- _TASK DIRECTIONS_
Tally the lines with the word "scene" and report the number alone.

- _SUPPLIED DATA_
┌──

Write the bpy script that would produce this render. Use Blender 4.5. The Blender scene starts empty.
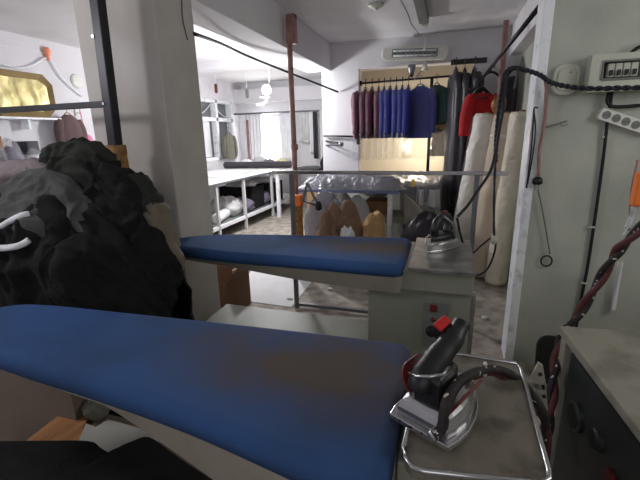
import bpy, bmesh, math, random
from mathutils import Vector, Matrix, noise
from mathutils.bvhtree import BVHTree
random.seed(7)
scene = bpy.context.scene
COL = scene.collection
PI = math.pi

# ------------------------------------------------------------------ camera
F = 391.0
CAM = Vector((0, 0, 1.5))
PITCH, YAW, ROLL = math.radians(15.0), math.radians(17.8), math.radians(1.37)
cp, sp, cr, sr = math.cos(PITCH), math.sin(PITCH), math.cos(ROLL), math.sin(ROLL)
RZ = Matrix.Rotation(YAW, 3, 'Z')
fwd = RZ @ Vector((0, cp, -sp))
right0, up0 = Vector((1, 0, 0)), Vector((0, sp, cp))
rgt = RZ @ (right0 * cr - up0 * sr)
upv = RZ @ (up0 * cr + right0 * sr)
cd = bpy.data.cameras.new('camera')
cam = bpy.data.objects.new('camera', cd)
COL.objects.link(cam)
M = Matrix((rgt, upv, -fwd)).transposed().to_4x4()
M.translation = CAM
cam.matrix_world = M
cd.sensor_fit = 'HORIZONTAL'
cd.sensor_width = 36
cd.lens = F / 640 * 36
cd.clip_start = 0.02
scene.camera = cam


def ray(x, y):
    return fwd + rgt * ((x - 320) / F) - upv * ((y - 240) / F)


def aty(x, y, Y):
    d = ray(x, y)
    return CAM + d * (Y / d.y)


def atz(x, y, Z):
    d = ray(x, y)
    return CAM + d * ((Z - CAM.z) / d.z)


def atx(x, y, X):
    d = ray(x, y)
    return CAM + d * (X / d.x)


# ------------------------------------------------------------------ materials
def lin(c):
    def f(v):
        v /= 255.0
        return v / 12.92 if v <= .04045 else ((v + .055) / 1.055) ** 2.4
    return tuple(f(v) for v in c) + (1,)


def mat(name, rgb, rough=.6, metal=0.0, var=.0, scale=6.0, bump=0.0, bscale=40.0, rgb2=None, spec=.5,
        stretch=(1, 1, 1), lo=.35, hi=.65, detail=6):
    m = bpy.data.materials.new(name)
    m.use_nodes = True
    nt = m.node_tree
    b = nt.nodes['Principled BSDF']
    c = lin(rgb)
    b.inputs['Base Color'].default_value = c
    b.inputs['Roughness'].default_value = rough
    b.inputs['Metallic'].default_value = metal
    b.inputs['Specular IOR Level'].default_value = spec
    tc = nt.nodes.new('ShaderNodeTexCoord')
    mp = nt.nodes.new('ShaderNodeMapping')
    mp.inputs['Scale'].default_value = stretch
    nt.links.new(tc.outputs['Object'], mp.inputs['Vector'])
    if var > 0 or rgb2:
        n = nt.nodes.new('ShaderNodeTexNoise')
        n.inputs['Scale'].default_value = scale
        n.inputs['Detail'].default_value = detail
        nt.links.new(mp.outputs['Vector'], n.inputs['Vector'])
        r = nt.nodes.new('ShaderNodeValToRGB')
        r.color_ramp.elements[0].position = lo
        r.color_ramp.elements[1].position = hi
        c2 = lin(rgb2) if rgb2 else tuple(v * (1 - var) for v in c[:3]) + (1,)
        r.color_ramp.elements[0].color = c2
        r.color_ramp.elements[1].color = c
        nt.links.new(n.outputs['Fac'], r.inputs['Fac'])
        nt.links.new(r.outputs['Color'], b.inputs['Base Color'])
    if bump > 0:
        n2 = nt.nodes.new('ShaderNodeTexNoise')
        n2.inputs['Scale'].default_value = bscale
        n2.inputs['Detail'].default_value = 4
        nt.links.new(mp.outputs['Vector'], n2.inputs['Vector'])
        bp = nt.nodes.new('ShaderNodeBump')
        bp.inputs['Strength'].default_value = bump
        bp.inputs['Distance'].default_value = .02
        nt.links.new(n2.outputs['Fac'], bp.inputs['Height'])
        nt.links.new(bp.outputs['Normal'], b.inputs['Normal'])
    return m


def emis(name, rgb, s):
    m = bpy.data.materials.new(name)
    m.use_nodes = True
    b = m.node_tree.nodes['Principled BSDF']
    b.inputs['Base Color'].default_value = lin(rgb)
    b.inputs['Emission Color'].default_value = lin(rgb)
    b.inputs['Emission Strength'].default_value = s
    return m


def film(name, rgb, alpha, rough=.18, bump=.6, bscale=18):
    """Crinkled see-through plastic."""
    m = bpy.data.materials.new(name)
    m.use_nodes = True
    nt = m.node_tree
    b = nt.nodes['Principled BSDF']
    b.inputs['Base Color'].default_value = lin(rgb)
    b.inputs['Roughness'].default_value = rough
    b.inputs['Alpha'].default_value = alpha
    b.inputs['Specular IOR Level'].default_value = .9
    tc = nt.nodes.new('ShaderNodeTexCoord')
    n2 = nt.nodes.new('ShaderNodeTexNoise')
    n2.inputs['Scale'].default_value = bscale
    n2.inputs['Detail'].default_value = 5
    n2.inputs['Distortion'].default_value = 1.2
    nt.links.new(tc.outputs['Object'], n2.inputs['Vector'])
    bp = nt.nodes.new('ShaderNodeBump')
    bp.inputs['Strength'].default_value = bump
    bp.inputs['Distance'].default_value = .05
    nt.links.new(n2.outputs['Fac'], bp.inputs['Height'])
    nt.links.new(bp.outputs['Normal'], b.inputs['Normal'])
    return m


MT = {}
MT['wall_white'] = mat('wall_white', (224, 222, 226), .85, var=.06, scale=1.6, bump=.08, bscale=9)
MT['wall_grey'] = mat('wall_grey', (182, 185, 174), .8, scale=2.6, bump=.16, bscale=14, rgb2=(164, 168, 158), lo=.3, hi=.6)
MT['column'] = mat('column', (205, 201, 196), .85, scale=2.2, bump=.14, bscale=11, rgb2=(184, 178, 170), lo=.3, hi=.65)
MT['ceil'] = mat('ceil', (226, 224, 226), .9, scale=1.3, bump=.1, bscale=7, rgb2=(210, 208, 210), lo=.3, hi=.6)
MT['floor'] = mat('floor', (172, 164, 154), .75, scale=9, bump=.25, bscale=60, rgb2=(132, 124, 114), lo=.35, hi=.6, detail=12)
MT['white_paint'] = mat('white_paint', (240, 242, 246), .45, scale=14, rgb2=(196, 198, 206), lo=.28, hi=.45, bump=.05)
MT['white_plastic'] = mat('white_plastic', (222, 222, 214), .4, var=.08, scale=8)
MT['old_plastic'] = mat('old_plastic', (196, 198, 184), .5, var=.14, scale=7)
MT['cream_wall'] = mat('cream_wall', (236, 226, 204), .85, var=.06, scale=2)
MT['black_metal'] = mat('black_metal', (38, 40, 46), .42, .3, var=.25, scale=20)
MT['black_plastic'] = mat('black_plastic', (24, 24, 26), .45, var=.2, scale=30)
MT['rubber'] = mat('rubber', (20, 20, 22), .7, var=.2, scale=30)
MT['navy_cord'] = mat('navy_cord', (44, 48, 66), .65, rgb2=(20, 20, 26), scale=90, lo=.45, hi=.55)
MT['red_steel'] = mat('red_steel', (172, 134, 128), .55, .1, scale=12, rgb2=(146, 106, 100))
MT['chrome'] = mat('chrome', (190, 190, 192), .24, .9, var=.12, scale=14)
MT['steel_grey'] = mat('steel_grey', (132, 134, 140), .4, .6, var=.2, scale=12)
MT['tray_steel'] = mat('tray_steel', (128, 122, 110), .5, .25, scale=13, rgb2=(96, 88, 78), lo=.33, hi=.5, bump=.05, bscale=60)
MT['plate_steel'] = mat('plate_steel', (140, 138, 134), .42, .3, scale=10, rgb2=(92, 90, 88))
MT['blue_cloth'] = mat('blue_cloth', (54, 86, 136), .9, scale=3.2, bump=.1, bscale=220, rgb2=(50, 76, 114), lo=.35, hi=.6, spec=.2)
MT['cab_paint'] = mat('cab_paint', (142, 144, 130), .5, var=.1, scale=4, bump=.04)
MT['cab_lip'] = mat('cab_lip', (164, 158, 146), .55, var=.16, scale=8)
MT['hammer_grey'] = mat('hammer_grey', (120, 124, 120), .5, var=.2, scale=10)
MT['red_plastic'] = mat('red_plastic', (196, 30, 32), .4)
MT['dark_red'] = mat('dark_red', (104, 34, 30), .5, var=.2, scale=20)
MT['tan_tape'] = mat('tan_tape', (176, 132, 78), .3, scale=22, rgb2=(124, 84, 44), bump=.3, bscale=30)
MT['orange'] = mat('orange', (240, 122, 40), .45)
MT['salmon'] = mat('salmon', (240, 150, 116), .5)
MT['gold'] = mat('gold', (192, 182, 130), .36, .4, scale=5, rgb2=(150, 136, 84), bump=.4, bscale=9)
MT['gold_dark'] = mat('gold_dark', (126, 106, 66), .45, .5, var=.2, scale=8)
MT['card'] = mat('card', (150, 114, 82), .85, var=.14, scale=7)
MT['card_in'] = mat('card_in', (118, 86, 62), .9, var=.16, scale=6)
MT['kraft'] = mat('kraft', (142, 112, 92), .8, var=.2, scale=6, bump=.2)
MT['kraft_light'] = mat('kraft_light', (202, 164, 116), .8, var=.2, scale=9, bump=.2)
MT['wood'] = mat('wood', (190, 150, 104), .7, scale=4, rgb2=(146, 104, 66), stretch=(1, 9, 9))
MT['ply'] = mat('ply', (172, 122, 72), .7, scale=3, rgb2=(140, 92, 52), stretch=(8, 1, 8))
MT['paper'] = mat('paper', (236, 236, 238), .8, var=.06, scale=6)
MT['cream_roll'] = mat('cream_roll', (240, 230, 208), .5, var=.12, scale=6, bump=1.0, bscale=16)
MT['tan_roll'] = mat('tan_roll', (214, 194, 168), .6, var=.1, scale=5, bump=.25, bscale=10)
MT['white_roll'] = mat('white_roll', (244, 240, 230), .4, var=.12, scale=8, bump=1.0, bscale=14)
MT['red_cloth'] = mat('red_cloth', (190, 26, 34), .85, var=.2, scale=6, bump=.15, bscale=60)
MT['maroon'] = mat('maroon', (104, 48, 74), .75, var=.25, scale=8)
MT['blue_suit'] = mat('blue_suit', (44, 62, 176), .75, var=.25, scale=8)
MT['navy_suit'] = mat('navy_suit', (44, 60, 160), .8, var=.2, scale=8)
MT['green_suit'] = mat('green_suit', (46, 76, 72), .8, var=.2, scale=8)
MT['dark_suit'] = mat('dark_suit', (34, 29, 40), .45, var=.3, scale=10)
MT['black_cloth'] = mat('black_cloth', (33, 32, 32), .92, scale=9, rgb2=(30, 30, 30), bump=.25, bscale=50, spec=.15)
MT['char_cloth'] = mat('char_cloth', (80, 82, 80), .85, var=.08, scale=9, bump=.15, bscale=60, spec=.25)
MT['green_cloth'] = mat('green_cloth', (50, 53, 48), .9, var=.07, scale=9, bump=.2, bscale=60, spec=.2)
MT['brown_cloth'] = mat('brown_cloth', (124, 112, 114), .85, var=.08, scale=7, bump=.1, bscale=60)
MT['coat_brown'] = mat('coat_brown', (96, 76, 76), .85, var=.2, scale=7)
MT['khaki_cloth'] = mat('khaki_cloth', (116, 107, 92), .9, var=.2, scale=8)
MT['olive_cloth'] = mat('olive_cloth', (114, 113, 100), .9, var=.2, scale=8)
MT['white_cloth'] = mat('white_cloth', (236, 236, 240), .85, var=.06, scale=8)
MT['grey_cloth'] = mat('grey_cloth', (206, 206, 206), .85, var=.1, scale=8)
MT['lilac_cloth'] = mat('lilac_cloth', (120, 112, 130), .8, var=.2, scale=8, bump=.3)
MT['pink'] = mat('pink', (226, 120, 160), .6, var=.1)
MT['lens'] = mat('lens', (120, 126, 124), .25, .2, var=.2, scale=12)
MT['pane_grey'] = mat('pane_grey', (122, 124, 128), .3, var=.15, scale=3)
MT['dark_fabric_roll'] = mat('dark_fabric_roll', (64, 62, 68), .8, var=.2, scale=9)
MT['card_dull'] = mat('card_dull', (124, 110, 98), .9, var=.14, scale=6)
MT['gauge_dark'] = mat('gauge_dark', (66, 68, 70), .35, .4, var=.2)
MT['white_card'] = mat('white_card', (176, 174, 166), .8, var=.1)
MT['film'] = film('film', (216, 218, 228), .30)
MT['film_bag'] = film('film_bag', (138, 140, 152), .72, .16, .8, 10)
MT['film_white'] = film('film_white', (236, 238, 242), .62, .22, .6, 12)
MT['film_clear'] = film('film_clear', (226, 226, 236), .05, .12, .9, 30)
MT['film_thin'] = film('film_thin', (226, 226, 232), .12, .14, .9, 26)
MT['bulb'] = emis('bulb', (255, 252, 246), 14)
MT['daylight'] = emis('daylight', (255, 253, 248), 2.2)
MT['glow'] = emis('glow', (255, 232, 196), 2.0)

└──

- _CORRECT OUTPUT_
4